====== Material provided ======

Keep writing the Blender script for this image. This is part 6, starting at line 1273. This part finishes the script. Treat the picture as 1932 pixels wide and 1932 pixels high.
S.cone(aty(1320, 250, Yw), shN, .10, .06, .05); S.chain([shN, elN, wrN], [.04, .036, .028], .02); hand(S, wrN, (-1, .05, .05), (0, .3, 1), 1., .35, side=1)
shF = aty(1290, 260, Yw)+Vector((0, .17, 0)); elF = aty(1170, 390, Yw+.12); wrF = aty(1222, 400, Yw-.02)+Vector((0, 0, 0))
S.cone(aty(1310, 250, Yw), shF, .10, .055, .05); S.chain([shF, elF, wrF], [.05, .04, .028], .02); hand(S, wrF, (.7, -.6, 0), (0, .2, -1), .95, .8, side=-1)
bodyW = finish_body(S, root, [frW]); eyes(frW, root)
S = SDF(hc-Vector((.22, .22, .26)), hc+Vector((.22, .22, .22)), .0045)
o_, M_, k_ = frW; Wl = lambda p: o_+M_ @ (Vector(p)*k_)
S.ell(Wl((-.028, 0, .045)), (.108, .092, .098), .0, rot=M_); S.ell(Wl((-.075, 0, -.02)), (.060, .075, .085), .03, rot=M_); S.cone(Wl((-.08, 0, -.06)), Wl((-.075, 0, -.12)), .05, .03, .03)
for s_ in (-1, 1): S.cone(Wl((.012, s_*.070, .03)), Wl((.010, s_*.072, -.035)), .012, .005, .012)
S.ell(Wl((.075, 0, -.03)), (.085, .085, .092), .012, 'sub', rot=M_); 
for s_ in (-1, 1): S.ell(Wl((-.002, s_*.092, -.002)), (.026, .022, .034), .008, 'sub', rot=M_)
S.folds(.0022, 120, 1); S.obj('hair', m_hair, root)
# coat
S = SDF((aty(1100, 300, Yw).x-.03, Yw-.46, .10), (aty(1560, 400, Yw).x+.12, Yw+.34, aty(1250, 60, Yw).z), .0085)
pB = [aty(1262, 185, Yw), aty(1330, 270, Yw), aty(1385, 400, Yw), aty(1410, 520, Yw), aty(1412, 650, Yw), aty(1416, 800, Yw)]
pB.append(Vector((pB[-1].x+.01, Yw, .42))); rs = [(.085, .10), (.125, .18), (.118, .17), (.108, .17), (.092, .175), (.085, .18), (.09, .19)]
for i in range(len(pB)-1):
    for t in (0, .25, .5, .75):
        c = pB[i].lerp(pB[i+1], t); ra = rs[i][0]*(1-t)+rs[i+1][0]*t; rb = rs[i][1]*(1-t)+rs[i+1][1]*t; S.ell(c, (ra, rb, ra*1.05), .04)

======

### Problem
Take the lines above and print them exactly.

### Result
Keep writing the Blender script for this image. This is part 6, starting at line 1273. This part finishes the script. Treat the picture as 1932 pixels wide and 1932 pixels high.
S.cone(aty(1320, 250, Yw), shN, .10, .06, .05); S.chain([shN, elN, wrN], [.04, .036, .028], .02); hand(S, wrN, (-1, .05, .05), (0, .3, 1), 1., .35, side=1)
shF = aty(1290, 260, Yw)+Vector((0, .17, 0)); elF = aty(1170, 390, Yw+.12); wrF = aty(1222, 400, Yw-.02)+Vector((0, 0, 0))
S.cone(aty(1310, 250, Yw), shF, .10, .055, .05); S.chain([shF, elF, wrF], [.05, .04, .028], .02); hand(S, wrF, (.7, -.6, 0), (0, .2, -1), .95, .8, side=-1)
bodyW = finish_body(S, root, [frW]); eyes(frW, root)
S = SDF(hc-Vector((.22, .22, .26)), hc+Vector((.22, .22, .22)), .0045)
o_, M_, k_ = frW; Wl = lambda p: o_+M_ @ (Vector(p)*k_)
S.ell(Wl((-.028, 0, .045)), (.108, .092, .098), .0, rot=M_); S.ell(Wl((-.075, 0, -.02)), (.060, .075, .085), .03, rot=M_); S.cone(Wl((-.08, 0, -.06)), Wl((-.075, 0, -.12)), .05, .03, .03)
for s_ in (-1, 1): S.cone(Wl((.012, s_*.070, .03)), Wl((.010, s_*.072, -.035)), .012, .005, .012)
S.ell(Wl((.075, 0, -.03)), (.085, .085, .092), .012, 'sub', rot=M_); 
for s_ in (-1, 1): S.ell(Wl((-.002, s_*.092, -.002)), (.026, .022, .034), .008, 'sub', rot=M_)
S.folds(.0022, 120, 1); S.obj('hair', m_hair, root)
# coat
S = SDF((aty(1100, 300, Yw).x-.03, Yw-.46, .10), (aty(1560, 400, Yw).x+.12, Yw+.34, aty(1250, 60, Yw).z), .0085)
pB = [aty(1262, 185, Yw), aty(1330, 270, Yw), aty(1385, 400, Yw), aty(1410, 520, Yw), aty(1412, 650, Yw), aty(1416, 800, Yw)]
pB.append(Vector((pB[-1].x+.01, Yw, .42))); rs = [(.085, .10), (.125, .18), (.118, .17), (.108, .17), (.092, .175), (.085, .18), (.09, .19)]
for i in range(len(pB)-1):
    for t in (0, .25, .5, .75):
        c = pB[i].lerp(pB[i+1], t); ra = rs[i][0]*(1-t)+rs[i+1][0]*t; rb = rs[i][1]*(1-t)+rs[i+1][1]*t; S.ell(c, (ra, rb, ra*1.05), .04)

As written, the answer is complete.